Terry Edward Moore as Sherlock and Stephen Grenley as Watson

Terry Edward Moore as Sherlock
and Stephen Grenley as Watson
Erik Stuhaug


Working the audience at a recent Saturday performance, Taproot Theatre’s artistic director Scott Nolte sounded positively giddy. “We have less than 100 tickets left to sell!” he declared. “For the entire run!”

John Longenbaugh, the local writer of Sherlock Holmes And The Case of the Christmas Carol now playing at Taproot, even found himself begging for a ticket for a midweek performance. “Tickets are going fast!” he said.

For any theater, such news definitely creates as much holiday merriment as a well-spiked eggnog. A popular Christmas show brings much needed dollars at the end of the year and, with luck, introduces the theater to new crowds that will spill over to next year. The Cinderella story of this Greenwood success began with an arson fire that burned down the building next door to Taproot and shut down the show “when we had barely started rehearsal,” recalled Terry Edward Moore, the Sherlock then and now.

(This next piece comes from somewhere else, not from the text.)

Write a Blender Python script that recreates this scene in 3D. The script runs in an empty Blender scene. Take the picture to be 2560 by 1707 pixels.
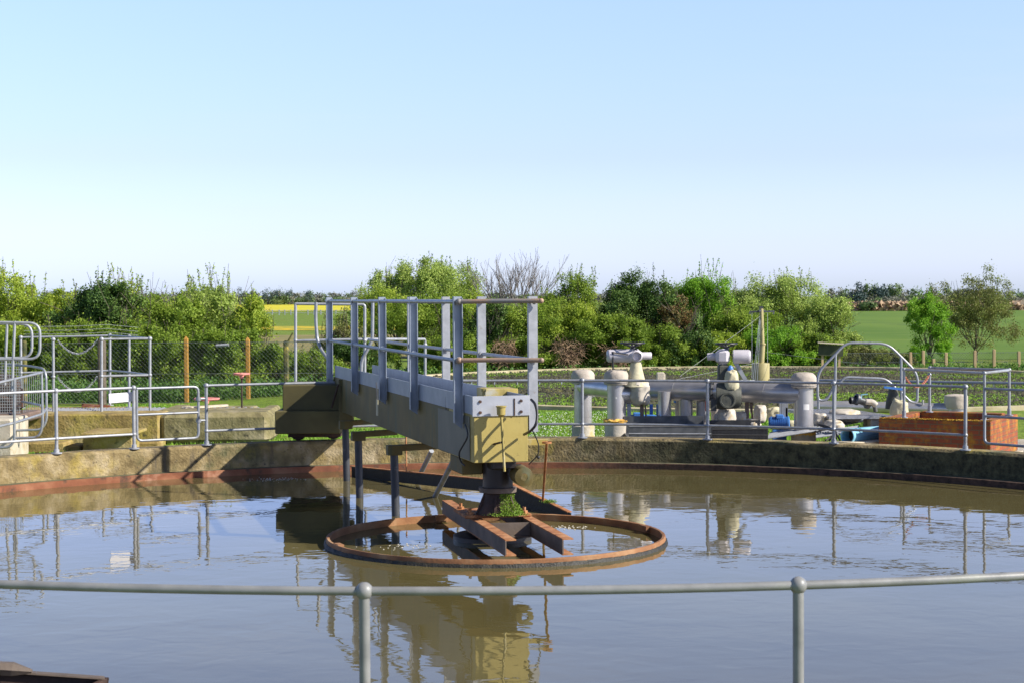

For Moore, the current hit has its roots in Longenbaugh’s script. “John has done a marvelous job of keeping what is familiar, both about Sherlock and Christmas Carol, and then adding enough surprises for the audience.”

Moore has played both Sherlock, at the Bathhouse and on radio, and Scrooge, for ACT’s famous Christmas Carol. “This character is definitely Sherlock, not Scrooge,” said Moore. “One of the things I like about Sherlock is that he has better defenses than Scrooge.”

When confronted by ghosts, Sherlock subjects them to the same close logical and slightly annoying deductions that he would apply to any visitor to 221B Baker Street. “He is so much more self-aware on so many levels and a tremendously proud man,” said Moore. “Getting him to the point where he can admit that he needs to change, that takes a lot of doing. As an actor, it has been an interesting process for me to find where all the chinks in Sherlock’s armor are.”

For the audience, discovering those chinks, as well as numerous old friends from both Doyle and Dickens, is obviously an attractive proposition this winter.